Review: Worship and Power. Robert D. Cornwall reviewed Worship and Power: Liturgical Authority in Free Church Traditions edited by Sarah Kathleen Johnson and Andrew Wymer.
‘The Devil is Going to be in the Details’ of Public School Bible Courses in Missouri. Maria Benevento reported on how the Bible is already taught in some public schools and the areas of confusion that could arise from a new bill encouraging such classes.
by Brian Kaylor, Word&Way Editor-in-Chief
If you break it, you bought it. That message in some stores is also a moral lesson parents try to teach their children. If you damage something, you need to fix it. If you harm someone, you try to make it right. Missouri Gov. Mike Parson apparently missed that lesson in kindergarten and Sunday School.
On Thursday (July 6), Parson vetoed a bill that would provide compensation to people wrongly convicted and imprisoned in the Show-Me State. He complained the bill made state taxpayers pay even though people are usually prosecuted by local jurisdictions. Of course, that ignores the fact that such individuals are prosecuted on state charges, go through state appeals, are kept in state prisons, and see their convictions defended by the state attorney general.
This bill received bipartisan support after two Black men were released after spending decades behind bars for crimes they didn’t commit. Kevin Strickland was released in November 2021 after 42 years in prison and Lamar Johnson was released in February after 28 years in prison. Both were declared innocent and released, but received no compensation for their false incarcerations.

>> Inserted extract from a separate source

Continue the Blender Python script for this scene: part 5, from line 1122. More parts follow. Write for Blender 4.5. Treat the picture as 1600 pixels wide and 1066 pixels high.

State lawmakers had to pass a law just to create the process for these men to be released since Parson refused to pardon them despite evidence of their innocence. Then as local prosecutors worked to free them under the new law, the state attorney general actually fought to keep the two men in a state prison. Parson refused to pardon Strickland or Johnson, but now when lawmakers tried to create a process to compensate people wrongly convicted, Parson picked up his veto pen. So the moral debt remains, as does the state of injustice.
Other News of Note
Andrew Seidel wrote at Religion Dispatches about “the traitor chaplain who gave government prayer to America.”
Arkansas Gov. Sarah Huckabee Sanders rejected a request to remove cross artwork from the entrance of the Governor’s Mansion as unwelcoming to constituents with different religious beliefs.
Darren Bailey, a Republican who lost his bid for Illinois governor last year while running a campaign full of Christian Nationalism, announced this week he will challenge a Republican incumbent for a U.S. House of Representatives seat.
Marv Knox reported for Baptist News Global on remarks by author Jemar Tisby on the “unholy alliance” between fundamentalism and politics.
“It is clearly wrong that one Church and one institution in our country has guaranteed and automatic representation at the heart of our governing arrangements.” —Tommy Sheppard, a Member of Parliament in the United Kingdom, as he argued Thursday (July 6) that Anglican bishops should not be given automatic seats in the House of Lords. He added that the system “gives democracy a bad name.”
One-fifth of United Methodist churches in the U.S. have left the denomination amid a schism over LGBTQ+ issues.
Emily Belz of Christianity Today reported on the closure of a 140-year-old college in New York affiliated with the Christian & Missionary Alliance after years of financial struggles.
A judge ordered the Proud Boys to pay $1 million to an AME church in Washington, D.C., after the group destroyed a “Black Lives Matter” banner during 2020 protest.
To help conserve water, an Episcopal church in Laguna Beach, California, replaced its lawn with a garden of drought-resistant native plants.